7. Another important factor in the marriage, according to Gita, is to keep both cultures alive within their own family. I feel very strongly about introducing my children to Indian culture,” she says. “They have Indian clothes and we eat Indian food – we even watch Bollywood films. In the future, when Angelina is a bit older we’d like to go to India and spend some time there.”

8. One of the potential sticking-points was the children’s education. Ian goes to church alone with the children, although Gita always gets involved at important moments such as first communions and at Christmas. “We also have Diwali,” says Ian. “We see it as enrichment in our family life. Gita takes the children to her parents’ house for Hindu family events.”

9. Heather Al-Yousuf, a British-born Anglican married to a Muslim from the Middle East, runs a Muslim-Christian marriage support group to help couples in marriages like her own. “Not every religion is tolerant to the same degree to the views of others, which can make life difficult for couples to live with a foot in both camps,” she says.

10. Islam, for example, can demand more of its followers than is sometimes understood by a secular westerner: a total overhaul of what’s important in all areas of life, from what you eat and drink to whether to circumcise your son. Also, marriages in general work better when both partners have to make a compromise rather than when half of the couple is being required to make all the changes.

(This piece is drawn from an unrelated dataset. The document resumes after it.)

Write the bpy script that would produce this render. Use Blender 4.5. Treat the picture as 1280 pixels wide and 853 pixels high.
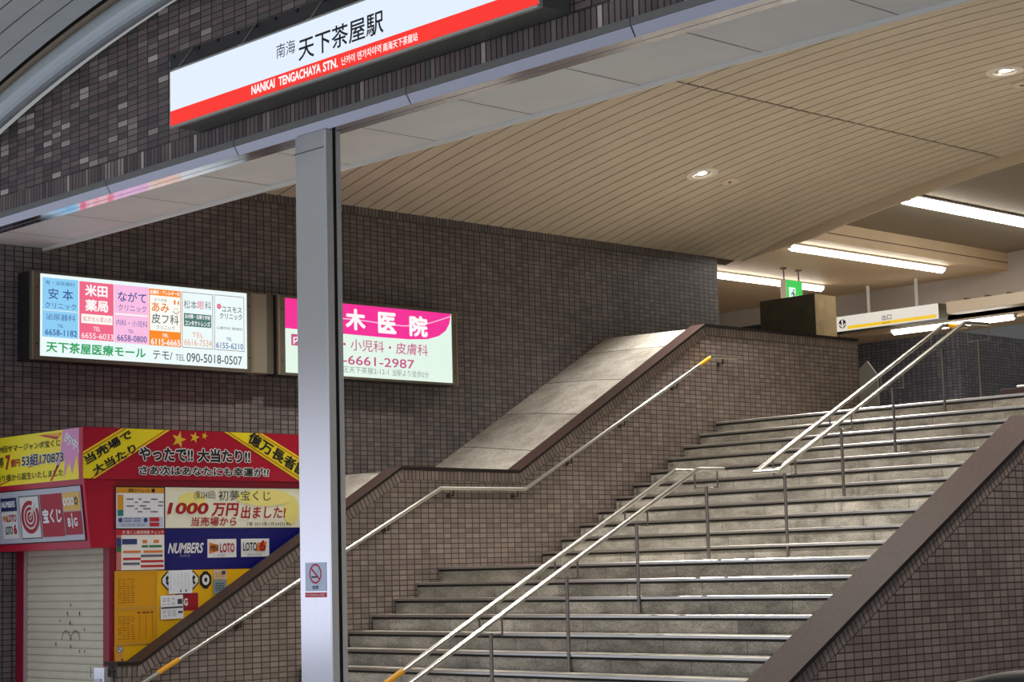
import bpy, bmesh, math, random
from mathutils import Vector, Matrix
random.seed(7)
for o in list(bpy.data.objects): bpy.data.objects.remove(o)
SC = bpy.context.scene
COL = SC.collection
ZO = 1.971                      # eye height above the street: geometry below is written relative to the eye level

def lin(c):
    return tuple(((v/255.0)/12.92 if v/255.0 <= 0.04045 else ((v/255.0+0.055)/1.055)**2.4) for v in c)+(1.0,)

# ------------------------------------------------------------------ camera, sky, exposure
F_PX, YAW, PITCH, ROLL = 2369.256, 0.810842402, 0.118760742, -0.0254570274
cy_, sy_ = math.cos(YAW), math.sin(YAW)
fw = Vector((-sy_*math.cos(PITCH), cy_*math.cos(PITCH), math.sin(PITCH)))
r0 = Vector((cy_, sy_, 0)); u0 = r0.cross(fw)
rv = math.cos(ROLL)*r0+math.sin(ROLL)*u0
uv_ = math.cos(ROLL)*u0-math.sin(ROLL)*r0
cam = bpy.data.cameras.new('camera'); cam_o = bpy.data.objects.new('camera', cam); COL.objects.link(cam_o)
M = Matrix(((rv.x, uv_.x, -fw.x, 0), (rv.y, uv_.y, -fw.y, 0), (rv.z, uv_.z, -fw.z, ZO), (0, 0, 0, 1)))
cam_o.matrix_world = M
cam.sensor_width = 36.0; cam.lens = F_PX*36/1280; cam.clip_end = 300; cam.clip_start = 0.1
SC.camera = cam_o
W = bpy.data.worlds.new('sky'); SC.world = W; W.use_nodes = True
wn = W.node_tree; bg = wn.nodes['Background']; bg.inputs[1].default_value = 0.85
wtc = wn.nodes.new('ShaderNodeTexCoord'); wsp = wn.nodes.new('ShaderNodeSeparateXYZ'); wrp = wn.nodes.new('ShaderNodeValToRGB')
wn.links.new(wtc.outputs['Generated'], wsp.inputs[0]); wn.links.new(wsp.outputs['Z'], wrp.inputs[0]); wn.links.new(wrp.outputs[0], bg.inputs[0])
we = wrp.color_ramp.elements                      # bright hazy horizon down the street, greyer overcast above
we[0].position = 0.0; we[0].color = (0.80, 0.83, 1.0, 1); we[1].position = 1.0; we[1].color = (1.2, 1.3, 1.5, 1)
for p_, c_ in ((0.05, (0.62, 0.64, 0.74)), (0.11, (0.20, 0.21, 0.21)), (0.42, (0.26, 0.27, 0.28)), (0.6, (1.0, 1.08, 1.2))):
    q_ = we.new(p_); q_.color = c_+(1,)
vs = SC.view_settings; vs.view_transform = 'Standard'; vs.look = 'None'; vs.gamma = 1.0; vs.exposure = 0.6; vs.use_curve_mapping = False
EMIT = 0.66         # lit sign faces under the exposure above
TUBE_L = 9.0      # radiance of the fluorescent tubes
SPOT_W = 470.0     # each downlight

# ------------------------------------------------------------------ materials
MATS = {}
def nodes(name):
    m = bpy.data.materials.new(name); m.use_nodes = True
    nt = m.node_tree; return m, nt, nt.nodes['Principled BSDF']
def mat(name, rgb, rough=0.6, metal=0.0, noise=0.0, nscale=6.0, bump=0.0, emit=0.0, spec=0.5, coat=0.0):
    if name in MATS: return MATS[name]
    m, nt, b = nodes(name); c = lin(rgb)
    b.inputs['Base Color'].default_value = c; b.inputs['Roughness'].default_value = rough; b.inputs['Metallic'].default_value = metal
    b.inputs['Specular IOR Level'].default_value = spec; b.inputs['Coat Weight'].default_value = coat
    if emit > 0:
        b.inputs['Emission Color'].default_value = c; b.inputs['Emission Strength'].default_value = emit*(EMIT if emit < 2 else 1.0)
        b.inputs['Base Color'].default_value = (0.02, 0.02, 0.02, 1)
    if noise > 0 or bump > 0:
        tc = nt.nodes.new('ShaderNodeTexCoord'); n = nt.nodes.new('ShaderNodeTexNoise')
        n.inputs['Scale'].default_value = nscale; n.inputs['Detail'].default_value = 6; n.inputs['Roughness'].default_value = 0.6
        nt.links.new(tc.outputs['Object'], n.inputs['Vector'])
        if noise > 0:
            mx = nt.nodes.new('ShaderNodeMix'); mx.data_type = 'RGBA'; mx.blend_type = 'MIX'
            mx.inputs[6].default_value = tuple(max(0, v*(1-noise)) for v in c[:3])+(1,)
            mx.inputs[7].default_value = tuple(min(1, v*(1+noise)) for v in c[:3])+(1,)
            rp = nt.nodes.new('ShaderNodeMapRange'); rp.inputs[1].default_value = 0.3; rp.inputs[2].default_value = 0.7
            nt.links.new(n.outputs['Fac'], rp.inputs[0]); nt.links.new(rp.outputs[0], mx.inputs[0])
            nt.links.new(mx.outputs[2], b.inputs['Base Color'])
        if bump > 0:
            bp = nt.nodes.new('ShaderNodeBump'); bp.inputs['Strength'].default_value = bump; bp.inputs['Distance'].default_value = 0.01
            nt.links.new(n.outputs['Fac'], bp.inputs['Height']); nt.links.new(bp.outputs[0], b.inputs['Normal'])
    MATS[name] = m; return m

def tile(name, w, h, stops, joint, jv=0.010, jh=0.006, rough=0.45, offset=0.0, stain=0.15, bump=0.35, nsc=2.0):
    """small wall tiles laid in metres of UV; stops = [(pos, rgb)] over a per-tile random value"""
    m, nt, b = nodes(name); N = nt.nodes; L = nt.links
    uvn = N.new('ShaderNodeUVMap'); br = N.new('ShaderNodeTexBrick')
    br.offset = offset; br.offset_frequency = 2; br.squash = 1.0
    br.inputs['Color1'].default_value = (0, 0, 0, 1); br.inputs['Color2'].default_value = (1, 1, 1, 1); br.inputs['Mortar'].default_value = (0, 0, 0, 1)
    br.inputs['Scale'].default_value = 1; br.inputs['Mortar Size'].default_value = 0.0; br.inputs['Mortar Smooth'].default_value = 0.0
    br.inputs['Bias'].default_value = 0.0; br.inputs['Brick Width'].default_value = w; br.inputs['Row Height'].default_value = h
    L.new(uvn.outputs[0], br.inputs['Vector'])
    rp = N.new('ShaderNodeValToRGB'); rp.color_ramp.interpolation = 'LINEAR'
    e = rp.color_ramp.elements
    e[0].position = stops[0][0]; e[0].color = lin(stops[0][1]); e[1].position = stops[-1][0]; e[1].color = lin(stops[-1][1])
    for p, c in stops[1:-1]:
        q = e.new(p); q.color = lin(c)
    L.new(br.outputs['Color'], rp.inputs[0])
    tc = N.new('ShaderNodeTexCoord'); no = N.new('ShaderNodeTexNoise'); no.inputs['Scale'].default_value = nsc; no.inputs['Detail'].default_value = 5
    L.new(tc.outputs['Object'], no.inputs['Vector'])
    mr = N.new('ShaderNodeMapRange'); mr.inputs[1].default_value = 0.3; mr.inputs[2].default_value = 0.7
    mr.inputs[3].default_value = 1-stain; mr.inputs[4].default_value = 1+stain
    L.new(no.outputs['Fac'], mr.inputs[0])
    mu = N.new('ShaderNodeMix'); mu.data_type = 'RGBA'; mu.blend_type = 'MULTIPLY'; mu.inputs[0].default_value = 1
    L.new(rp.outputs[0], mu.inputs[6]); L.new(mr.outputs[0], mu.inputs[7])
    mx = N.new('ShaderNodeMix'); mx.data_type = 'RGBA'; mx.inputs[7].default_value = lin(joint)
    sp = N.new('ShaderNodeSeparateXYZ'); L.new(uvn.outputs[0], sp.inputs[0]); msk = []
    for ax, per, j in ((0, w, jv), (1, h, jh)):
        pp = N.new('ShaderNodeMath'); pp.operation = 'PINGPONG'; pp.inputs[1].default_value = per/2; L.new(sp.outputs[ax], pp.inputs[0])
        ma = N.new('ShaderNodeMapRange'); ma.inputs[1].default_value = j*0.35; ma.inputs[2].default_value = j*0.65; ma.inputs[3].default_value = 1; ma.inputs[4].default_value = 0
        L.new(pp.outputs[0], ma.inputs[0]); msk.append(ma)
    jm = N.new('ShaderNodeMath'); jm.operation = 'MAXIMUM'; L.new(msk[0].outputs[0], jm.inputs[0]); L.new(msk[1].outputs[0], jm.inputs[1])
    L.new(jm.outputs[0], mx.inputs[0]); L.new(mu.outputs[2], mx.inputs[6]); L.new(mx.outputs[2], b.inputs['Base Color'])
    b.inputs['Roughness'].default_value = rough
    bp = N.new('ShaderNodeBump'); bp.invert = True; bp.inputs['Strength'].default_value = bump; bp.inputs['Distance'].default_value = 0.004
    L.new(jm.outputs[0], bp.inputs['Height']); L.new(bp.outputs[0], b.inputs['Normal'])
    MATS[name] = m; return m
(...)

11. Probably the worst possible scenario, she says, is the couple that says:”We’re in love, there aren’t any differences between us.” In every inter-cultural marriage there is always a lot of negotiating to be done. Another difficulty, she says is working out your attitudes to your partner’s culture without seeming to be dominated by them. “Take alcohol, for example. My family drink and I’ve enjoyed dinking in the past, but it would be difficult to be married to my husband and to drink – in the Muslim culture, my husband’s culture, drinking alcohol is beyond the pale. I don’t drink, because of my marriage, but it’s taken me ages to feel comfortable with the reason I don’t.”

12. The initial hurdle in many inter-cultural marriages is also one of the most important: how to organise a wedding ceremony or ceremonies to suit everyone involved. Gita and Ian Bourne had two wedding ceremonies. “We invited Gita’s family to a church wedding which was a very big deal – many of them had never been in a church in their lives,” says Ian.

13. “And then we had a Hindu wedding afterwards, which my family was intrigued about. The important thing, as far as we were concerned, was to make clear that in getting married we weren’t dismissing our different cultures. And that’s been our attitude ever since.”

1.  Write down all the words and phrases you can think of related to marriage: wedding, bride … How many did you get? 10? 20?

2.  Now underline the advice that is given to counteract the difficulties that are mentioned.

3.  Do you agree with the opinions given in the article? Support your ideas and refute the others.